Illustration: Julia Schubert




Zum Glück bin ich nicht Visionär geworden (wofür ich mich selbstredend halte), sondern leitender Mitarbeiter einer gut gehenden Werbeagentur. Diese zeichnen sich gemeinhin dadurch aus, dass sie keine Trends setzen, sondern Trends nutzen. In diesem Falle den Trend: Internet. Meine erste Community (die damals natürlich noch nicht so hießen) war: Thema1. Ein Boulevard-Trashmassaker, wie man es nur in den Anfangszeiten des Internets wagen konnte, online zu stellen. Alles war neu. Es war ein endloser Raum voller Möglichkeiten. Digitalluft macht frei. Tief einatmen und ausatmen. Das tat gut.
Mein erster Avatar nannte sich: siegstyle. Den nutze ich nun seit elf Jahren. Mit dem Namen habe ich mir jede Menge Freunde gemacht. Bis heute. Dabei war siegstyle ein diesmal wirklich visionärer Blick in die Zukunft. Den Modediktatoren, die heute durch die Urbanität ziehen, würde man nur zu gern ein fröhliches: „Sieg Style!" entgegenbrüllen. Und gleichzeitig denken: Das Internet hat die Urbanität der Hipster gleichförmiger gemacht, bei größerer Individualität. Wie immer: Der Segen kommt immer mit seinem bösen kleinen Bruder Fluch.

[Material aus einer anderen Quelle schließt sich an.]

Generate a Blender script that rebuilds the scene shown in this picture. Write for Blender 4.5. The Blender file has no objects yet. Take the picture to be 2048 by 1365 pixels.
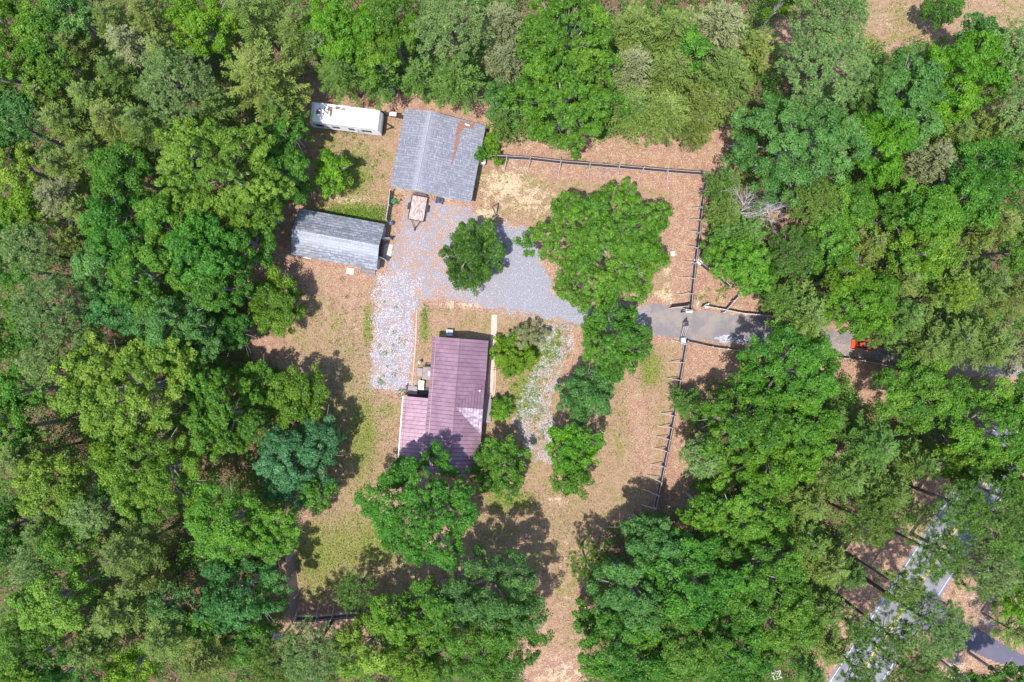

siegstyle war für mich wie das Internet: Freiheit und Möglichkeit in einem. Aber ohne die Angst, die man vor der Freiheit hat. Er war und ist mein Mr. Hyde. Aber ich entscheide, wann er zum Vorschein kommt. Er tut und sagt Dinge, die ich als reale Person niemals sage oder getan hätte. Gutes und Schlechtes, Schlaues und Dummes, Wahres und Falsches. Das binäre System Internet: einmal die 0 im wahren Leben und einmal die Nummer 1 im virtuellen. Aus diesen Spannungsfeldern speiste sich meine Begeisterung für das digitale Leben.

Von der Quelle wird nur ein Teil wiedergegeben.